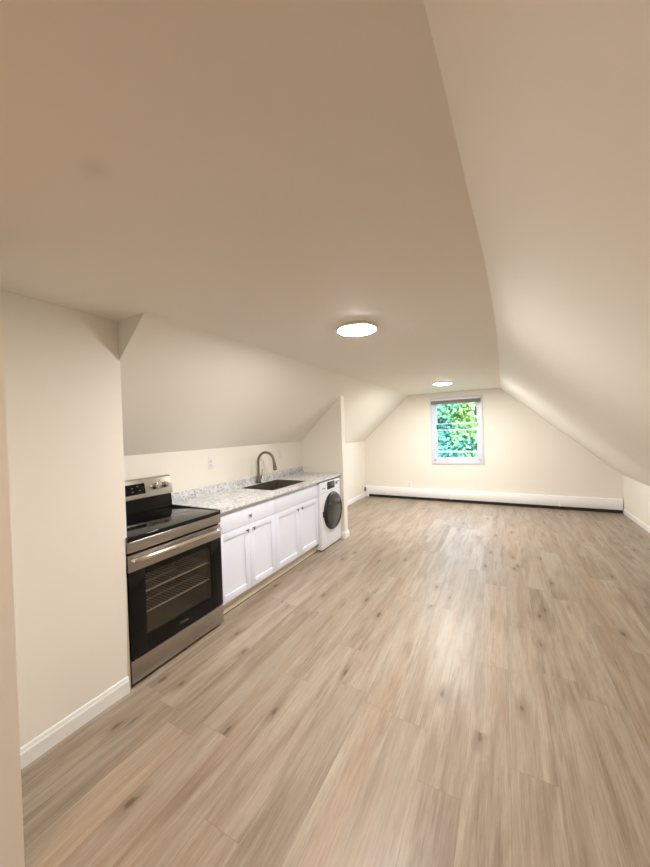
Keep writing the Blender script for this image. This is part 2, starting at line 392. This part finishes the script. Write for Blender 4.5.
# outer storm rail low in the opening
b = MB(); b.box(sx0, sx1, YB+.10, YB+.115, 1.005, 1.045, .002); b.box(sx0, sx1, YB+.10, YB+.115, WZ0+.03, WZ0+.05, .002)
b.build('storm_rail', M_vinyl, w)
sh = thing('window_shade', 'raised grey brown fabric shade across the window top', 'window shade', (-.8425, YB-.02, 2.10))
MB().box(-1.325, -.375, YB-.062, YB-.020, 2.092, 2.142, .006).build('headrail', M_vinyl, sh)
b = MB()
for k in range(6): b.box(-1.320, -.380, YB-.058, YB-.024, 2.030+k*.0105, 2.0385+k*.0105, .003)
b.build('folded_fabric', M_shade, sh)
MB().box(-1.322, -.378, YB-.060, YB-.022, 2.014, 2.029, .004).build('bottom_rail', mat('shade_rail', (.42, .38, .34), .5), sh)

# ------------------------------------------------------------------ baseboard heater on the back wall
h = thing('baseboard_heater', 'long white metal baseboard heater along the back wall', 'heater', (-.55, YB, 0))
prof = [(YB-.002, .060), (YB-.060, .060), (YB-.064, .066), (YB-.064, .185), (YB-.054, .205), (YB-.044, .232), (YB-.030, .240), (YB-.002, .240)]
for x0, x1 in ((XFL+.085, -.984), (-.976, .857), (.865, XKR-.016)):
    MB().prism(prof, 'x', x0, x1).build('front_panel', M_heater, h)
for x in (-.98, .861):
    MB().prism([(YB-.002, .056), (YB-.067, .056), (YB-.067, .187), (YB-.056, .209), (YB-.045, .236), (YB-.030, .244), (YB-.002, .244)], 'x', x-.012, x+.012).build('joint_cover', M_heater, h)
MB().prism([(YB-.002, .004), (YB-.066, .004), (YB-.066, .19), (YB-.044, .236), (YB-.030, .243), (YB-.002, .243)], 'x', XFL+.02, XFL+.084).build('end_cap', M_heater, h)
MB().box(XFL+.09, XKR-.02, YB-.050, YB-.004, .004, .056).build('base_gap_shade', M_gapshade, h, False)  # solid dark box painting the shade below the heater panels
hv = thing('heater_valve', 'small grey pipe cover in the far left corner', 'pipe cover', (XFL+.02, YB-.09, .0))
MB().box(XFL+.0005, XFL+.03, YB-.12, YB-.07, .13, .215, .004).build('cover', M_grey, hv)
MB().tube([(XFL+.018, YB-.095, .001), (XFL+.018, YB-.095, .14)], .010).build('pipe', M_heater, hv)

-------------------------

Repeat the data exactly, excluding the pictures.

Keep writing the Blender script for this image. This is part 2, starting at line 392. This part finishes the script. Write for Blender 4.5.
# outer storm rail low in the opening
b = MB(); b.box(sx0, sx1, YB+.10, YB+.115, 1.005, 1.045, .002); b.box(sx0, sx1, YB+.10, YB+.115, WZ0+.03, WZ0+.05, .002)
b.build('storm_rail', M_vinyl, w)
sh = thing('window_shade', 'raised grey brown fabric shade across the window top', 'window shade', (-.8425, YB-.02, 2.10))
MB().box(-1.325, -.375, YB-.062, YB-.020, 2.092, 2.142, .006).build('headrail', M_vinyl, sh)
b = MB()
for k in range(6): b.box(-1.320, -.380, YB-.058, YB-.024, 2.030+k*.0105, 2.0385+k*.0105, .003)
b.build('folded_fabric', M_shade, sh)
MB().box(-1.322, -.378, YB-.060, YB-.022, 2.014, 2.029, .004).build('bottom_rail', mat('shade_rail', (.42, .38, .34), .5), sh)

# ------------------------------------------------------------------ baseboard heater on the back wall
h = thing('baseboard_heater', 'long white metal baseboard heater along the back wall', 'heater', (-.55, YB, 0))
prof = [(YB-.002, .060), (YB-.060, .060), (YB-.064, .066), (YB-.064, .185), (YB-.054, .205), (YB-.044, .232), (YB-.030, .240), (YB-.002, .240)]
for x0, x1 in ((XFL+.085, -.984), (-.976, .857), (.865, XKR-.016)):
    MB().prism(prof, 'x', x0, x1).build('front_panel', M_heater, h)
for x in (-.98, .861):
    MB().prism([(YB-.002, .056), (YB-.067, .056), (YB-.067, .187), (YB-.056, .209), (YB-.045, .236), (YB-.030, .244), (YB-.002, .244)], 'x', x-.012, x+.012).build('joint_cover', M_heater, h)
MB().prism([(YB-.002, .004), (YB-.066, .004), (YB-.066, .19), (YB-.044, .236), (YB-.030, .243), (YB-.002, .243)], 'x', XFL+.02, XFL+.084).build('end_cap', M_heater, h)
MB().box(XFL+.09, XKR-.02, YB-.050, YB-.004, .004, .056).build('base_gap_shade', M_gapshade, h, False)  # solid dark box painting the shade below the heater panels
hv = thing('heater_valve', 'small grey pipe cover in the far left corner', 'pipe cover', (XFL+.02, YB-.09, .0))
MB().box(XFL+.0005, XFL+.03, YB-.12, YB-.07, .13, .215, .004).build('cover', M_grey, hv)
MB().tube([(XFL+.018, YB-.095, .001), (XFL+.018, YB-.095, .14)], .010).build('pipe', M_heater, hv)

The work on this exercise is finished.